Suas canções correm no nosso sangue latino-americano. Seu legado é inestimável, canções como "Volver a los 17", "La lavandera" e "Gracias a la vida" fazem parte do que somos.
Ela garantiu voz aos originários destas terras. Pensar em Violeta Parra nos faz lamentar com os Mapuches e com eles todos os originários dizimados e dia a dia privados do seu direito à terra e à preservação de sua cultura, tão necessária pra que o mundo deixe de caminhar rumo ao abismo.
Violeta Parra canta como ninguém a nossa saudade. Canta a nossa indignação com a tremenda injustiça que rege nosso mundo controlado pelo capital, onde a concentração de renda massacra as populações e as condena a viver em condições degradantes. Com sua música ela nos trouxe a solidão de um deserto do Atacama.
Gracias, Violeta! Gracias! Por tudo e tanto! Gracias! Por nos ensinar a dar gracias a la vida apesar de toda opressão e iniquidade e a não baixar nossas vozes. Gracias por todo amor que deixaste.
Não quero acabar está escrita, assim como ela não acabou com um tiro aos 49 anos.
Desculpem, não posso terminar isso... Ainda é preciso nascer... Estou tentando... Estamos.
Com a ajuda do irmão de Violeta, Nicanor, que escreveu o poema “Defesa de Violeta Parra”, deixo aqui as últimas palavras dessa defesa/poema.

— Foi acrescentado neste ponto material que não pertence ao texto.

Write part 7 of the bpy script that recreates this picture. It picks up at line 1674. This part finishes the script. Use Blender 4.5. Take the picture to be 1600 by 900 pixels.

“Por que não te levantas dessa tumba
A cantar
A dançar
A navegar
Em teu violão?
Canta-me uma canção inesquecível
Uma canção que não termine nunca
Uma canção apenas
uma canção
É o que eu te peço.
Que te custa mulher árvore florida
Ergue-te de corpo e alma do sepulcro
E faz estalar as pedras com tua voz
Violeta Parra
Isto é o que queria te dizer
Continua tecendo teus arames
Teus ponchos araucanos
Teus cantarinhos de Quinchamalí
Continua polindo noite e dia
Teus toromiros de madeira sagrada
Sem aflição
sem lágrimas inúteis
Ou se quiseres com lágrimas ardentes
E lembra-te que és
Um cordeirinho disfarçado em pele de lobo.”
Dicas: Sua história foi contada em 2011 no filme “Violeta foi para o Céu”, do diretor Andrés Wood. É um belo filme para lembrar Violeta, deixo a dica pra quem não teve a oportunidade. Outro, de 2016, é o Curta Metragem de animação, muito sensível, que se chama “Cantar con Sentido – Una biografia de Violeta Parra” com direção de Leonardo Beltrán, direção de arte de Cecilia Toro e roteiro de Pablo Greene. De minha parte espero, junto ao Ói Nóis Aqui Traveiz, apresentar em breve “Violeta Parra - uma Atuadora!” em companhia do músico Mário Falcão.